I paraphrase, but that is basically the question behind Mindy McAdams' blog post for which she asked three journalism professors who teach magazine courses to tell her the top three magazines they would choose to subscribe to in printed form, no matter how good the Web site for the magazine was.
As publishers of business magazines with both printed and online versions, it's an issue that becomes more urgent by the day here. If people can get the information they need (this is business publishing) easily online, we have to focus the print products on the things that print does best, that is compelling - things such as being able to read it in the bath, to use as a badge (Look at me! I'm reading The Economist!) and, well, something to line the budgie's cage with once you've finished reading it.
So Mindy's question is an excellent way of pursuing this thinking.
My three?
Well, I don't read magazines much any more. I'm even giving up my Time Out subscription because it no longer delivers much in the way of value to me. What do I read?
- The Times newspaper every day (well not ALL of it) because I have 45 minutes on the train to work and I like to browse the paper. And do the crossword on the journey home.
- I used to read Vanity Fair every month, but I just don't seem to have the time any more. Anyway, that's one that - if I read it at all - I would read regardless of how good its online offering were
- Ummm. That's it.
I think it might make a rather interesting meme - Adam, Jim, Piers, Dan, Martin?
4 comments:
I read the Guardian every day but as with your Times, that's a commuter thing. Usually the front page "news" is no longer news to me, but it's always interesting to see the agenda. What I value about it, which I don't bother with online, is the analysis, the entertainment (ie columnists) and the football. But of course, it isn't a magazine.
The only magazine that I subscribe to is the LRB, which I value for its quality threshold and serendipitous mix of subject matter. I'm too scared of getting (probably justifiably) punched in the face to use it as a badge, but I do read it in the bath...
Thanks henrypuke. The serendipity quality is an important one, isn't it?
It's a point on which magazines and newspapers score much more highly than the "the news will find me" aspect of the social Internet. I wonder if readers are on the whole conscious of it?
I used to subscribe to tons of magazines and don't any more. But I recently regretted having let my Newsweek subscription lapse and decided to renew it.

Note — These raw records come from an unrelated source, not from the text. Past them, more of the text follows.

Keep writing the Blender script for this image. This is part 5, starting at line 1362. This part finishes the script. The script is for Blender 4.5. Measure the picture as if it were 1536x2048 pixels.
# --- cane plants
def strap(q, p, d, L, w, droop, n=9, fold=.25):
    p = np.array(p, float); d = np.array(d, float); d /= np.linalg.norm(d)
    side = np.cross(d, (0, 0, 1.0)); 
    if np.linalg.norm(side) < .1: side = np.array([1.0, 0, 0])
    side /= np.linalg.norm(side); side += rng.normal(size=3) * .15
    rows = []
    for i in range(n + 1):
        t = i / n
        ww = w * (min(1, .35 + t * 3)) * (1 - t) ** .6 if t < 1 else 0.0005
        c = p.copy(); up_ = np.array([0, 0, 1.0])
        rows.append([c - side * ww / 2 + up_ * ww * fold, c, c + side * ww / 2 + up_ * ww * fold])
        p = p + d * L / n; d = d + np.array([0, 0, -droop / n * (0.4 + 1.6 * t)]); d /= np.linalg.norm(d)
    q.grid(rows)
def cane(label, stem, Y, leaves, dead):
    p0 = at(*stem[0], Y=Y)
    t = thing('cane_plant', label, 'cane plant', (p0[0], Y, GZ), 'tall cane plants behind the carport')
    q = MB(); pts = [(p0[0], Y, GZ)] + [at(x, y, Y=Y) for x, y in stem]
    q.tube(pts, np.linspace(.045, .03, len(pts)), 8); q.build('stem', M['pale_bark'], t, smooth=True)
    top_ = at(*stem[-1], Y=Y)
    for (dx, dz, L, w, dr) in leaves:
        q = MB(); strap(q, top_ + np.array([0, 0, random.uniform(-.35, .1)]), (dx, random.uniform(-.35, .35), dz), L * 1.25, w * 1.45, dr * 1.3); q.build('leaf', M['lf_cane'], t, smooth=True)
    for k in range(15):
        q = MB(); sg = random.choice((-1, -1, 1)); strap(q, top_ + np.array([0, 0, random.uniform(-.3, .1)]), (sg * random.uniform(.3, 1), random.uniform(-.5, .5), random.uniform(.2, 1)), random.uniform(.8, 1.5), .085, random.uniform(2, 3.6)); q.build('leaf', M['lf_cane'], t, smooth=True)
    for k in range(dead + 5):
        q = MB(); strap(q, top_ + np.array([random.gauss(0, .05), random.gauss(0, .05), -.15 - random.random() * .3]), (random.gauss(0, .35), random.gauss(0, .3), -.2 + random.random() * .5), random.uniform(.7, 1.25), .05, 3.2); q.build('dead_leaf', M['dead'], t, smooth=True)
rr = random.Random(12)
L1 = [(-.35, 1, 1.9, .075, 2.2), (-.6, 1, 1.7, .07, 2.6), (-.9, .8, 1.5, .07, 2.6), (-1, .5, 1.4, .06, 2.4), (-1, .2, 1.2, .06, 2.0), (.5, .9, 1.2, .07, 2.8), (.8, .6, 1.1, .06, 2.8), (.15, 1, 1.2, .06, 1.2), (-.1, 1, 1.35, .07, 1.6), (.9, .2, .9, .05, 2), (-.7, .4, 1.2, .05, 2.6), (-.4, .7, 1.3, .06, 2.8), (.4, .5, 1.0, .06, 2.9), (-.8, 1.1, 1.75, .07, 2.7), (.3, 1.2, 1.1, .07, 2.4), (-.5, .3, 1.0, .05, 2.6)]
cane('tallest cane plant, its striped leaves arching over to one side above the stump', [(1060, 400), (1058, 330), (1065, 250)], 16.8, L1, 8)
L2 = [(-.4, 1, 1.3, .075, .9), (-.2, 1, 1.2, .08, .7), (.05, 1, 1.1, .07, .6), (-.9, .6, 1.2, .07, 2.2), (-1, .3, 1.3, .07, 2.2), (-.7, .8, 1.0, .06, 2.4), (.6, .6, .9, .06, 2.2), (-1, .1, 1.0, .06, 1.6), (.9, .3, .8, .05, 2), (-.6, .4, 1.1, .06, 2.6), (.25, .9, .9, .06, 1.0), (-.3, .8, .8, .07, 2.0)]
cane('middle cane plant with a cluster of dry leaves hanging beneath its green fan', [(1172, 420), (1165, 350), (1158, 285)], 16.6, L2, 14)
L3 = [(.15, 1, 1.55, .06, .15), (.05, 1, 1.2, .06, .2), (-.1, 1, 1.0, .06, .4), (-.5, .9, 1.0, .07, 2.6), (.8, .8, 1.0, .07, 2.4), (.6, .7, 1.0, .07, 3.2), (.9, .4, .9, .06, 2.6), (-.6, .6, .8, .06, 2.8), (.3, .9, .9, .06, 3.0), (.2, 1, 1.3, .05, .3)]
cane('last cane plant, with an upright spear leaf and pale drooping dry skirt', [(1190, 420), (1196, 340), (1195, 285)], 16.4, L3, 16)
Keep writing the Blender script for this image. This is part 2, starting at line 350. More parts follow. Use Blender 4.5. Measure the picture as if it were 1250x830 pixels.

Why? I don't read it to keep up on the news, which I get daily in so many forms here in the US (newspaper home delivery, online, radio--public and commercial--and both broadcast and cable TV). But I found that the print version of Newsweek helps me stay current on stuff I wouldn't read or hear about otherwise, especially pop culture. It's not just a matter of serendipity, either. I deliberately read the magazine from back to front and stop when I get to the stories I already know about. Years ago, I would have read it front to back.
Hi dpotter
I like this idea of reading the magazine "from back to front and stop when I get to the stories I already know about.
I wonder if news websites should introduce "least read" lists as well as a "most read".